Minihan first floated the idea of drone swarms launched from KC-135 Stratotanker aircraft in an internal memo in January that was leaked to the press, in which he expressed his belief that the US was certain to find itself in a war with China by 2025.
"Still driving towards that, you know, and, and I think we will be successful," Minihan said about the drone swarm program at the Monday conference. "Hopefully, you know, [it will happen] during my time at AMC... [but] what it takes to get it from operational concept to program a record, probably a little more challenging."
"A drone could come out [of the KC-135] and it could provide [positioning, navigation, and timing, or PNT] to someone who doesn't have it,” Minihan explained. “It could fly a life vest to a downed pilot or a radio to a downed pilot. You could actually fly down and survey the runway, which you're about to land on. ... it can provide some sort of search mechanism for an enemy force if you want it or you can simply fly down and go to sleep and be there available for when you want to wake it up. ... it can provide decoys ... it can provide some sort of ELINT [electronic intelligence], some type of [intelligence] collection. ... I see that those types of things [what these drones could do] are limitless."
US military assets presently get their PNT from GPS satellites in orbit, which help with everything from navigation to communication and even precision strikes for bombs and missiles. The Pentagon has been exploring alternatives to a GPS-based PNT in recent years amid concerns that the GPS network could come under attack during a future conflict with Russia or China, either from localized jamming or the destruction or disabling of the satellites themselves.
The KC-135 is built by Boeing and based on the 367-80 prototype aircraft, which also served as the inspiration for Boeing's 707 airliner.
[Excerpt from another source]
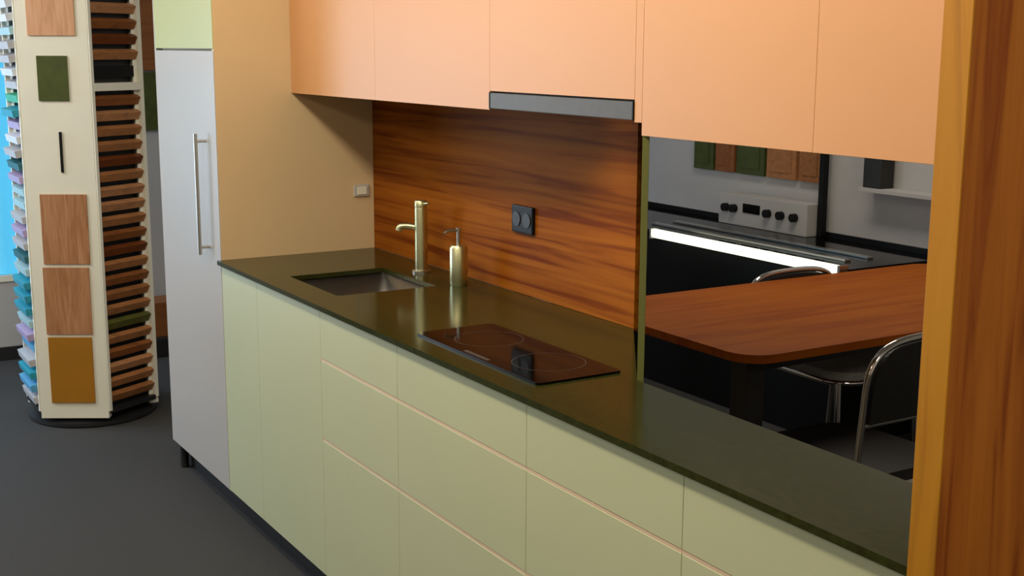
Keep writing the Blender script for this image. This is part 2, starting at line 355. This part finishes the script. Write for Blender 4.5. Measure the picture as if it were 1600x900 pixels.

It was introduced in 1957. It has long been scheduled to be replaced by the Boeing KC-46 Pegasus, although that program has suffered repeated setbacks and cost overruns.
It's not the first time the USAF has looked at deploying drone swarms from its fleet of large non-combat aircraft. Years of testing has aimed to turn C-130 Hercules cargo aircraft in the "motherships" of X-61A Gremlin Air Vehicles (GAV), cruise missile-sized drones developed by Dynetics and the US' Defense Advanced Research Projects Agency (DARPA), a Pentagon-funded R&D firm.
What Minihan hasn't explained yet is how the drone launching and recovery system would actually work in a KC-135. In the C-130, the drones launch and return to the aircraft's cargo bay via the open rear gangway, but in a KC-135, such internal space is occupied by a plethora of jet fuel tanks destined for thirsty aircraft that are far from their home bases.